1. Parks and Recreation

This one’s a bit of a fake-out, actually. After a flurry of excitement a few weeks ago, the consensus currently holds that Parks and Recreation will be OK, in spite of the fact that NBC unexpectedly pulled it from its Thursday lineup for a month. Adam Scott reassured everyone on Twitter that it was fine. The show returns next week, and episodes just got pushed to air later because of The Voice juggernaut. Everyone breathe.

2. Reign

My beloved Reign is floundering, you guys. America is just not responding to evil Queen Anne of Green Gables. I know that it’s historically inaccurate and I know that it is basically a Tudors ripoff, but look, the dresses are really pretty, and in my overly cerebral, excessively articulated life it is a point of succor for me and I really want it to survive. Zap2it’s Cancellation Bear says it’s probably safe from the brink, but let’s rally, now.

3. Trophy Wife

Sarah Haskins and Emily Halpern’s series has started to grow into its own in the last couple of episodes. It’s getting a lot more comfortable with wordplay, which makes it sort of like a Modern Family for the Joss Whedon-reared, Internet-dwelling set. The show’s been backordered for the rest of the season, meaning it’ll make it at least to the end of Season 1. But if you want it to stick around, it’s time to start tuning in — a typical episode pulls in about four million viewers right now, and that’s not enough.

4. Parenthood

I have a soft spot for this treacly-but-not-too-sweet show, partly because it has Peter Krause in it, and Peter Krause reminds me of all things Six Feet Under, and then there’s Lauren Graham. But also, it just fulfills this sort of fantasy I have of having been raised by middle-class people in beautiful Craftsman bungalows in Northern California who have a big family dinner every once in a while. Its ratings, which have never been blockbuster-amazing, have been going down steadily since this season’s premiere. Last week just three and a half million people watched.
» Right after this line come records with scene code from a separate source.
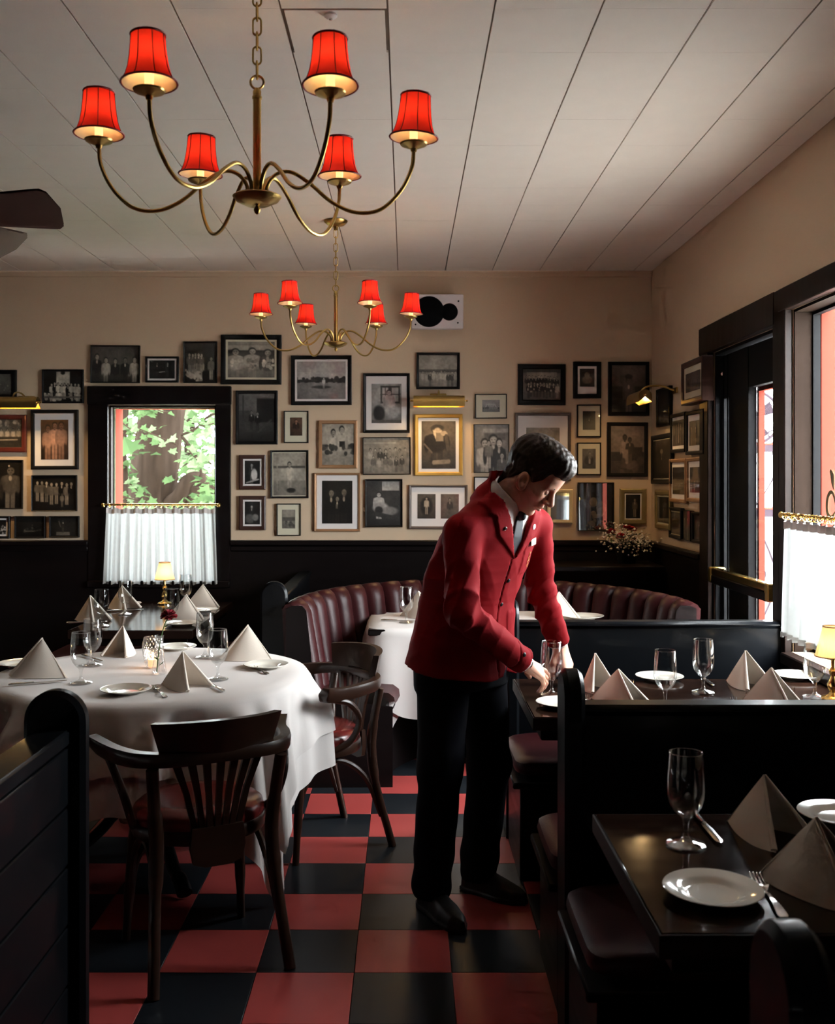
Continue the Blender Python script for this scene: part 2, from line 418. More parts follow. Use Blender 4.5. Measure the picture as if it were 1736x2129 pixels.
# ---- window 1 (back wall)
w1 = thing('window_1', None, None); struct(w1)
ow, ot = .132, .122
MB().box(x0 - ow, YB - .03, z0 - .05, x0, YB + .01, z1 + ot, .004).build('side_casing', 'darkwood', w1)
MB().box(x1, YB - .03, z0 - .05, x1 + .10, YB + .01, z1 + ot, .004).build('side_casing', 'darkwood', w1)
MB().box(x0 - ow - .004, YB - .034, z1 + .002, x1 + .104, YB + .01, z1 + ot + .004, .004).build('head_casing', 'darkwood', w1)
MB().box(x0 - ow, YB - .055, z0 - .05, x1 + .10, YB + .12, z0 - .004, .006).build('window_sill', 'darkwood', w1)
MB().box(x0, YB + .01, z0, x0 + .012, YB + .07, z1).box(x1 - .012, YB + .01, z0, x1, YB + .07, z1).box(x0, YB + .01, z1 - .012, x1, YB + .07, z1).build('inner_stop', 'jamb', w1)
MB().box(x0, YB + .07, z0, x0 + .018, YB + .10, z1).box(x1 - .018, YB + .07, z0, x1, YB + .10, z1).box(x0, YB + .07, z1 - .018, x1, YB + .10, z1).box(x0, YB + .07, z0, x1, YB + .10, z0 + .02).build('sash', mat('pale_sash_paint', (.05, .056, .036), .8, spec=0), w1)
MB().box(x0 - .03, YB + .10, z0 - .05, x0 + .012, YB + .30, z1 + .05).box(x1 - .012, YB + .10, z0 - .05, x1 + .03, YB + .30, z1 + .05).box(x0, YB + .10, z1 - .01, x1, YB + .30, z1 + .05).build('outer_frame', 'red_paint', w1)
MB().box(x0 + .01, YB + .082, z0 + .01, x1 - .01, YB + .086, z1 - .01).build('window_pane', 'pane', w1)
# ---- window 2 (right wall)
def side_window(name, wn):
    ya, yb, za, zb = wn
    r = thing(name, None, None); struct(r)
    MB().box(XR - .03, yb, za - .05, XR + .01, yb + (.075 if wn is WIN2 else .1), zb + .098, .004).build('side_casing', 'trimwood', r)
    MB().box(XR - .03, ya - .1, za - .05, XR + .01, ya, zb + .098, .004).build('side_casing', 'trimwood', r)
    MB().box(XR - .034, ya - .1, zb, XR + .01, yb + .075, zb + .098, .004).build('head_casing', 'trimwood', r)
    MB().box(XR - .05, ya - .06, za - .05, XR + .14, yb, za - .002, .006).build('window_sill', 'trimwood', r)
    MB().box(XR + .01, yb - .012, za, XR + .085, yb, zb).box(XR + .01, ya, za, XR + .085, ya + .012, zb).box(XR + .01, ya, zb - .012, XR + .085, yb, zb).build('jamb_lining', 'jamb', r)
    MB().box(XR + .085, yb - .022, za, XR + .115, yb, zb).box(XR + .085, ya, za, XR + .115, ya + .022, zb).box(XR + .085, ya, zb - .025, XR + .115, yb, zb).box(XR + .085, ya, za, XR + .115, yb, za + .03).build('sash', 'doorblack', r)
    MB().box(XR + .118, yb - .022, za - .05, XR + .235, yb + .05, zb + .05, .004).box(XR + .118, ya - .05, za - .05, XR + .235, ya + .022, zb + .05, .004).build('outer_frame', 'red_paint', r)
    MB().box(XR + .096, ya + .01, za + .01, XR + .100, yb - .01, zb - .01).build('window_pane', 'pane', r)
    return r
w2 = side_window('window_2', WIN2)
# gold script lettering on the pane, cut by the frame edge
def onpane(px, py, X=XR + .094):
    Y = X * F_PX / (px - PX); return Vector((X, Y, CAM_H - (py - PY) * Y / F_PX))
lt = MB()
for path, rad in (([(1726, 978), (1730, 990), (1731, 1003), (1733, 1018)], [.008, .017, .014, .003]),
                  ([(1738, 1062), (1728, 1076), (1720, 1066), (1719, 1045), (1723, 1028), (1730, 1024), (1736, 1040), (1742, 1070), (1752, 1072)], [.004, .008, .011, .012, .010, .007, .009, .010, .004])):
    pts = [onpane(*p) for p in path]; sp = spline(pts, 5)
    rs = list(np.interp(np.linspace(0, len(rad) - 1, len(sp)), range(len(rad)), rad))
    lt.tube(sp, rs, 8, flat=1.0)
for i, v in enumerate(lt.v): lt.v[i] = (XR + .094 + (v[0] - XR - .094) * .08, v[1], v[2])
tag(lt.build('gold_lettering', mat('gold_leaf_lettering', (.06, .045, .012), .5, metal=.3), w2), 'partial gold script letters painted on the window pane')
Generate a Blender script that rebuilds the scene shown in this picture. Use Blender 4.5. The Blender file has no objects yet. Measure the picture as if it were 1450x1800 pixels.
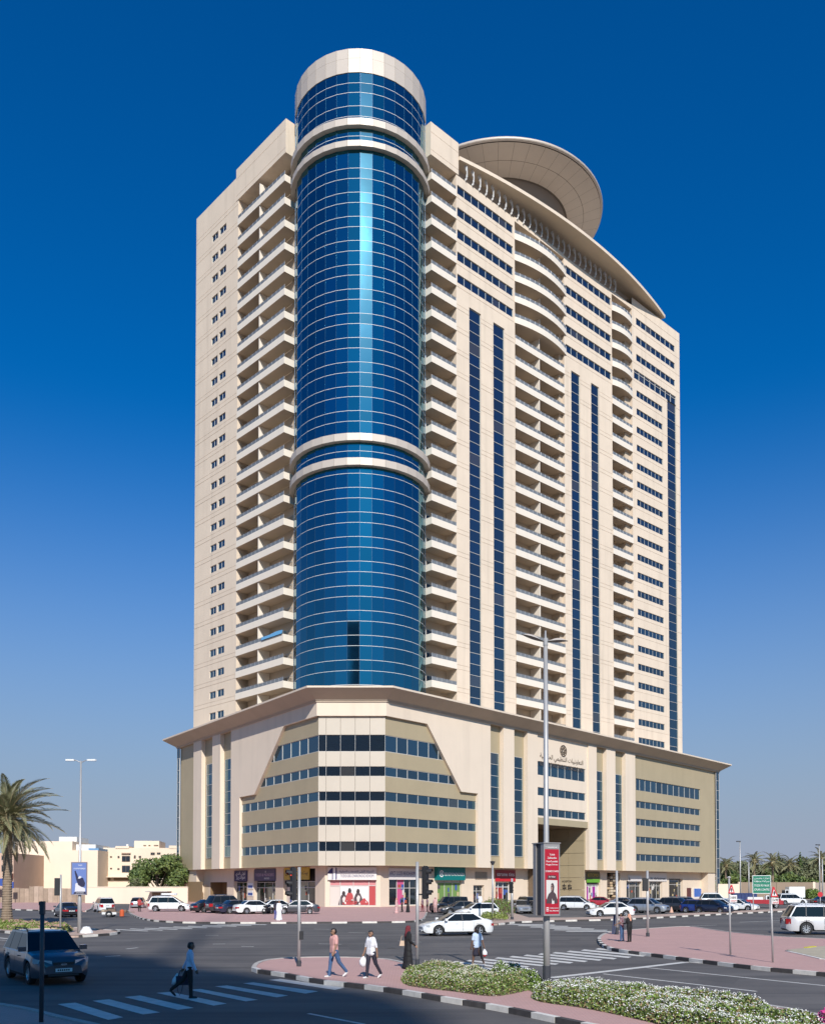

And I suspect, given all the marquee names in the show, and its huge ensemble, it’s not among the cheapest to produce.

5. Nashville

Nashville was, for its first ten or so episodes last year, one of my favorite shows on television. I know people like to turn to things like Revenge for their soapy needs, but there is just something about a show set in Nashville and centered on dueling divas that rings my cowbell, as it were. This season, so far, has been near unwatchable, because instead of sticking with the fun of the first few episodes the producers evidently decided to go soap. And now, the ratings are punishing them for it: they’ve been sliding all season, and are down from last year’s so-so showing. It’s depressing that Callie Khouri might not have the chance to turn the ship around in a third season.

6. The Michael J. Fox Show

The Michael J. Fox Show is an odd case; it isn’t exactly good, not yet. In spite of what I thought was a really strong pilot, the writing’s been all over the place since then, usually offensive, and not in that good-offensive HBO kind of way, but in the Two and a Half Men kind of way. Still, I advocate for its survival with a single request: fire the showrunner over Christmas and put it on the shelf for a couple months and find someone who wants to put the considerable talents of the show’s cast to better use. Please, God. Don’t let Fox go out this way.

7. The Mindy Project

The Mindy Project is Fox’s lowest-rated comedy overall, even though my sense is that it’s still a bit of an internet darling and The Atlantic Wire agrees with me on that score. It’s hard to say what’s gone wrong with this one, because of course everyone loves Mindy Kaling, and it doesn’t seem like network meddling is the culprit. Maybe it’s just that Kaling’s vaunted admiration for high-nonsense romantic comedies like You’ve Got Mail are gonna bite her whenever she’s given a chance, as here, to write herself straight. We’re still rooting, but faith is definitely fading.